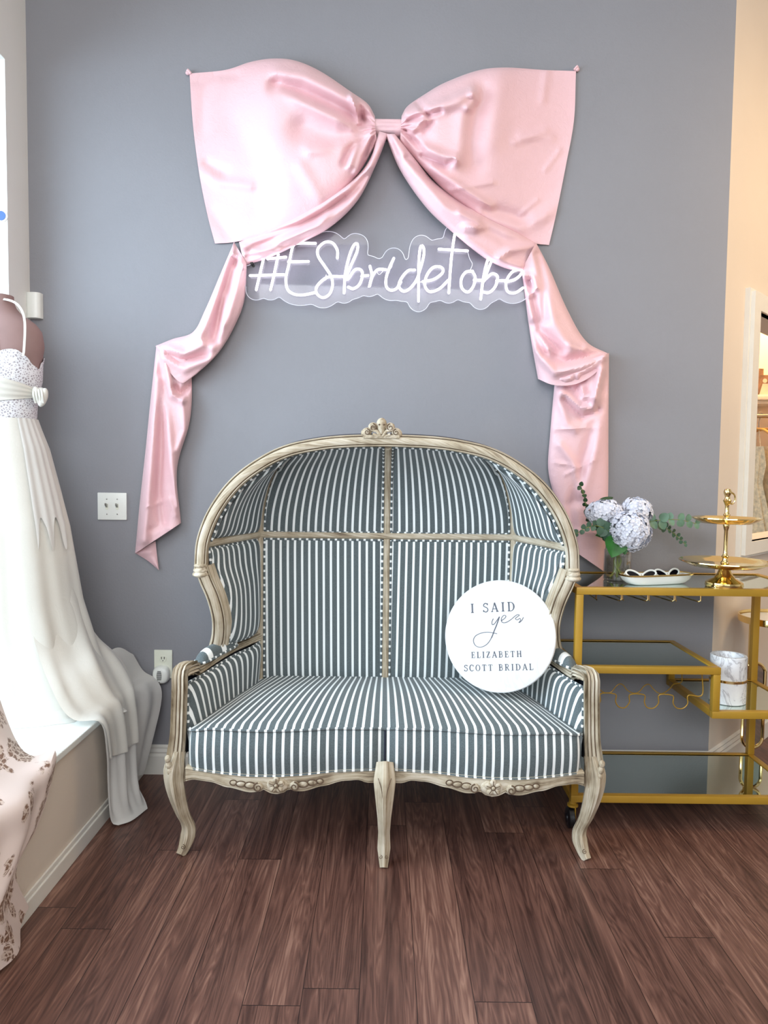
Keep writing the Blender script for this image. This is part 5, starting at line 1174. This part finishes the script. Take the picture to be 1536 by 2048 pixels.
# ------------------------------------------------------------------ rose print skirt hanging over the platform
XE = XP + .022
fp = [PX(a, b, XE) for a, b in ((105, 1500), (98, 1560), (70, 1650), (27, 1742), (54, 1815))]
FL = thing('floral_gown', 'pale gown with brown rose print draped over the platform edge', 'dress', (XP, -1.2, ZP))
def far(k): return fp[k]
rowsF = [[V((-1.20, -.70, ZP + .25)), V((-1.20, -1.0, ZP + .25)), V((-1.20, -1.7, ZP + .25))], [V((-1.10, -.755, ZP + .05)), V((-1.08, -1.0, ZP + .09)), V((-1.08, -1.7, ZP + .09))], [V((-1.02, fp[0].y + .01, ZP + .015)), V((-1.01, -1.0, ZP + .035)), V((-1.01, -1.7, ZP + .03))],
         [V((XE, fp[0].y, fp[0].z)), V((XE + .012, -1.0, ZP)), V((XE + .01, -1.7, ZP))], [V((XE, fp[1].y, fp[1].z)), V((XE + .015, -1.05, .31)), V((XE + .015, -1.7, .31))], [V((XE, fp[2].y, fp[2].z)), V((XE + .015, -1.12, fp[2].z - .01)), V((XE + .015, -1.7, fp[2].z))], [V((XE, fp[3].y, fp[3].z)), V((XE + .015, -1.2, fp[3].z - .03)), V((XE + .015, -1.7, fp[3].z - .03))], [V((XE, fp[4].y, fp[4].z)), V((XE + .02, -1.15, fp[4].z - .035)), V((XE + .015, -1.7, fp[4].z - .04))]]
ff = loft(rowsF, 40)
def flf(u, v):
    p = ff(u, v); a = .016 * sm(.12, .5, v) * (.35 + .65 * sm(0, .12, u)); q = p + V((a * (1 + math.sin(u * 24 + v * 3.0)) * .8, 0, .012 * math.sin(u * 20) * (1 - sm(.2, .4, v)))); q.x = max(q.x, XE - .002) if v > .45 else q.x; return q
fo = MB().grid(flf, 90, 90, lambda u, v: (u * 1.0, v * 1.05)).build('draped_skirt', M['floral'], FL)
# ------------------------------------------------------------------ dresses behind the framed opening
yc = 1.25
CL = thing('clothes_rail', 'chrome clothes rail of gowns seen through the framed opening', 'clothes rail', (2.1, yc, 0))
zrail = P(1520, 832, yc).z
MB().tube([V((1.72, yc, zrail)), V((2.36, yc, zrail))], .012, 12).build('rail', M['steel'], CL)
for x in (1.74, 2.34): MB().tube([V((x, yc, 0)), V((x, yc, zrail))], .014, 10).lathe([(0, .02), (.05, .02), (.055, 0), (0, 0)], (x, yc, 0), 20).build('post', M['steel'], CL)
gl = ['champagne beaded gown nearest the left edge of the framed opening', 'champagne gown between two other gowns on the rail', 'blush gown farthest right in the framed opening', 'champagne gown farthest right in the opening']
zh = P(1515, 862, yc).z
for k in range(3):
    x = P(1499 + 19 * k, 850, yc).x; HG = thing('wooden_hanger', ['wooden hanger holding the gown nearest the opening edge', 'wooden hanger of the middle champagne gown', 'wooden hanger of the blush gown farthest right'][k], 'hanger', (x, yc, zrail), 'hangers on the rail')
    tw = math.radians(72); dd = V((math.cos(tw), -math.sin(tw), 0)); tz_ = zrail - .075
    MB().tube(cr([V((x, yc, tz_)), V((x, yc, tz_ + .05)), V((x + .016, yc, zrail + .012)), V((x - .0, yc, zrail + .022)), V((x - .014, yc, zrail + .006))], 16), .0022, 6).build('hook', M['steel'], HG)
    MB().sweep(cr([V((x, yc, tz_ - .035)) - dd * .15, V((x, yc, tz_ - .006)) - dd * .09, V((x, yc, tz_)), V((x, yc, tz_ - .006)) + dd * .09, V((x, yc, tz_ - .035)) + dd * .15], 20), rr(.022, .012), (0, 0, 1)).build('shoulder_bar', M['hanger'], HG)
    GW = thing('hanging_gown', gl[k], 'dress', (x, yc, tz_ - .05), 'gowns on the rail')
    bl = .32 if k != 2 else .05
    def gn(u, v, k=k, x=x):
        th = 2 * PI * u; w = [.10, .12, .10, .13, .16, .19, .20][0:]; ww = lerpl(w, v); d = lerpl([.010, .018, .016, .018, .022, .024, .025], v); f_ = 1 + .10 * math.sin(9 * th + 2 * v + k)
        c = V((x, yc, tz_ - .10 - (.62 + .05 * (k % 2)) * v)); return c + dd * math.cos(th) * ww * f_ + V((dd.y, -dd.x, 0)) * math.sin(th) * d * f_
    MB().grid(gn, 60, 40, None, True).build('gown_body', M['gownb' if k == 2 else 'gown'], GW)
    for sg in (-1, 1): MB().tube([V((x, yc, tz_ - .012)) + dd * sg * .07, V((x, yc, tz_ - .105)) + dd * sg * .085], .0025, 6).build('strap', M['gown'], GW)
zs_ = P(1515, 790, 1.42).z
SH = thing('wall_shelf', 'white moulded wall shelf holding photo prints above the gowns', 'shelf', (2.1, 1.5, zs_))
MB().box((1.5, 1.40, zs_ - .03), (2.42, 1.619, zs_), .006).box((1.53, 1.44, zs_ - .05), (2.40, 1.619, zs_ - .03), .004).build('shelf_board', M['trim'], SH)
for (a0, b0, a1, b1, y, lb) in ((1494, 737, 1525, 789, 1.53, 'sepia photo print of a bride, rear one on the shelf'), (1514, 750, 1550, 789, 1.45, 'sepia photo print, front one on the shelf')):
    a = P(a0, b0, y); b = P(a1, b1, y); T = thing('photo_print', lb, 'photo', ((a.x + b.x) / 2, y, zs_))
    MB().box((a.x, y - .003, zs_ + .0005), (b.x, y + .003, a.z)).build('print', M['photo'], T, smooth=False)
    w_ = b.x - a.x; h_ = a.z - zs_; fg = MB(); xc_ = a.x + w_ * .42
    fg.lathe([(0, .0006), (w_ * .12, .0006), (w_ * .12, 0)], (xc_, y - .0032, zs_ + h_ * .72), 16, Matrix.Rotation(PI / 2, 3, 'X'))
    fg.add([(xc_ - w_ * .28, y - .0038, zs_ + .004), (xc_ + w_ * .30, y - .0038, zs_ + .004), (xc_ + w_ * .16, y - .0038, zs_ + h_ * .58), (xc_ - w_ * .12, y - .0038, zs_ + h_ * .58)], [(0, 1, 2, 3)])
    fg.build('printed_figure', M['gownb'], T, smooth=False)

○ ○ ○ ○

Copy the data word for word. Pictures do not go in the copy.

Keep writing the Blender script for this image. This is part 5, starting at line 1174. This part finishes the script. Take the picture to be 1536 by 2048 pixels.
# ------------------------------------------------------------------ rose print skirt hanging over the platform
XE = XP + .022
fp = [PX(a, b, XE) for a, b in ((105, 1500), (98, 1560), (70, 1650), (27, 1742), (54, 1815))]
FL = thing('floral_gown', 'pale gown with brown rose print draped over the platform edge', 'dress', (XP, -1.2, ZP))
def far(k): return fp[k]
rowsF = [[V((-1.20, -.70, ZP + .25)), V((-1.20, -1.0, ZP + .25)), V((-1.20, -1.7, ZP + .25))], [V((-1.10, -.755, ZP + .05)), V((-1.08, -1.0, ZP + .09)), V((-1.08, -1.7, ZP + .09))], [V((-1.02, fp[0].y + .01, ZP + .015)), V((-1.01, -1.0, ZP + .035)), V((-1.01, -1.7, ZP + .03))],
         [V((XE, fp[0].y, fp[0].z)), V((XE + .012, -1.0, ZP)), V((XE + .01, -1.7, ZP))], [V((XE, fp[1].y, fp[1].z)), V((XE + .015, -1.05, .31)), V((XE + .015, -1.7, .31))], [V((XE, fp[2].y, fp[2].z)), V((XE + .015, -1.12, fp[2].z - .01)), V((XE + .015, -1.7, fp[2].z))], [V((XE, fp[3].y, fp[3].z)), V((XE + .015, -1.2, fp[3].z - .03)), V((XE + .015, -1.7, fp[3].z - .03))], [V((XE, fp[4].y, fp[4].z)), V((XE + .02, -1.15, fp[4].z - .035)), V((XE + .015, -1.7, fp[4].z - .04))]]
ff = loft(rowsF, 40)
def flf(u, v):
    p = ff(u, v); a = .016 * sm(.12, .5, v) * (.35 + .65 * sm(0, .12, u)); q = p + V((a * (1 + math.sin(u * 24 + v * 3.0)) * .8, 0, .012 * math.sin(u * 20) * (1 - sm(.2, .4, v)))); q.x = max(q.x, XE - .002) if v > .45 else q.x; return q
fo = MB().grid(flf, 90, 90, lambda u, v: (u * 1.0, v * 1.05)).build('draped_skirt', M['floral'], FL)
# ------------------------------------------------------------------ dresses behind the framed opening
yc = 1.25
CL = thing('clothes_rail', 'chrome clothes rail of gowns seen through the framed opening', 'clothes rail', (2.1, yc, 0))
zrail = P(1520, 832, yc).z
MB().tube([V((1.72, yc, zrail)), V((2.36, yc, zrail))], .012, 12).build('rail', M['steel'], CL)
for x in (1.74, 2.34): MB().tube([V((x, yc, 0)), V((x, yc, zrail))], .014, 10).lathe([(0, .02), (.05, .02), (.055, 0), (0, 0)], (x, yc, 0), 20).build('post', M['steel'], CL)
gl = ['champagne beaded gown nearest the left edge of the framed opening', 'champagne gown between two other gowns on the rail', 'blush gown farthest right in the framed opening', 'champagne gown farthest right in the opening']
zh = P(1515, 862, yc).z
for k in range(3):
    x = P(1499 + 19 * k, 850, yc).x; HG = thing('wooden_hanger', ['wooden hanger holding the gown nearest the opening edge', 'wooden hanger of the middle champagne gown', 'wooden hanger of the blush gown farthest right'][k], 'hanger', (x, yc, zrail), 'hangers on the rail')
    tw = math.radians(72); dd = V((math.cos(tw), -math.sin(tw), 0)); tz_ = zrail - .075
    MB().tube(cr([V((x, yc, tz_)), V((x, yc, tz_ + .05)), V((x + .016, yc, zrail + .012)), V((x - .0, yc, zrail + .022)), V((x - .014, yc, zrail + .006))], 16), .0022, 6).build('hook', M['steel'], HG)
    MB().sweep(cr([V((x, yc, tz_ - .035)) - dd * .15, V((x, yc, tz_ - .006)) - dd * .09, V((x, yc, tz_)), V((x, yc, tz_ - .006)) + dd * .09, V((x, yc, tz_ - .035)) + dd * .15], 20), rr(.022, .012), (0, 0, 1)).build('shoulder_bar', M['hanger'], HG)
    GW = thing('hanging_gown', gl[k], 'dress', (x, yc, tz_ - .05), 'gowns on the rail')
    bl = .32 if k != 2 else .05
    def gn(u, v, k=k, x=x):
        th = 2 * PI * u; w = [.10, .12, .10, .13, .16, .19, .20][0:]; ww = lerpl(w, v); d = lerpl([.010, .018, .016, .018, .022, .024, .025], v); f_ = 1 + .10 * math.sin(9 * th + 2 * v + k)
        c = V((x, yc, tz_ - .10 - (.62 + .05 * (k % 2)) * v)); return c + dd * math.cos(th) * ww * f_ + V((dd.y, -dd.x, 0)) * math.sin(th) * d * f_
    MB().grid(gn, 60, 40, None, True).build('gown_body', M['gownb' if k == 2 else 'gown'], GW)
    for sg in (-1, 1): MB().tube([V((x, yc, tz_ - .012)) + dd * sg * .07, V((x, yc, tz_ - .105)) + dd * sg * .085], .0025, 6).build('strap', M['gown'], GW)
zs_ = P(1515, 790, 1.42).z
SH = thing('wall_shelf', 'white moulded wall shelf holding photo prints above the gowns', 'shelf', (2.1, 1.5, zs_))
MB().box((1.5, 1.40, zs_ - .03), (2.42, 1.619, zs_), .006).box((1.53, 1.44, zs_ - .05), (2.40, 1.619, zs_ - .03), .004).build('shelf_board', M['trim'], SH)
for (a0, b0, a1, b1, y, lb) in ((1494, 737, 1525, 789, 1.53, 'sepia photo print of a bride, rear one on the shelf'), (1514, 750, 1550, 789, 1.45, 'sepia photo print, front one on the shelf')):
    a = P(a0, b0, y); b = P(a1, b1, y); T = thing('photo_print', lb, 'photo', ((a.x + b.x) / 2, y, zs_))
    MB().box((a.x, y - .003, zs_ + .0005), (b.x, y + .003, a.z)).build('print', M['photo'], T, smooth=False)
    w_ = b.x - a.x; h_ = a.z - zs_; fg = MB(); xc_ = a.x + w_ * .42
    fg.lathe([(0, .0006), (w_ * .12, .0006), (w_ * .12, 0)], (xc_, y - .0032, zs_ + h_ * .72), 16, Matrix.Rotation(PI / 2, 3, 'X'))
    fg.add([(xc_ - w_ * .28, y - .0038, zs_ + .004), (xc_ + w_ * .30, y - .0038, zs_ + .004), (xc_ + w_ * .16, y - .0038, zs_ + h_ * .58), (xc_ - w_ * .12, y - .0038, zs_ + h_ * .58)], [(0, 1, 2, 3)])
    fg.build('printed_figure', M['gownb'], T, smooth=False)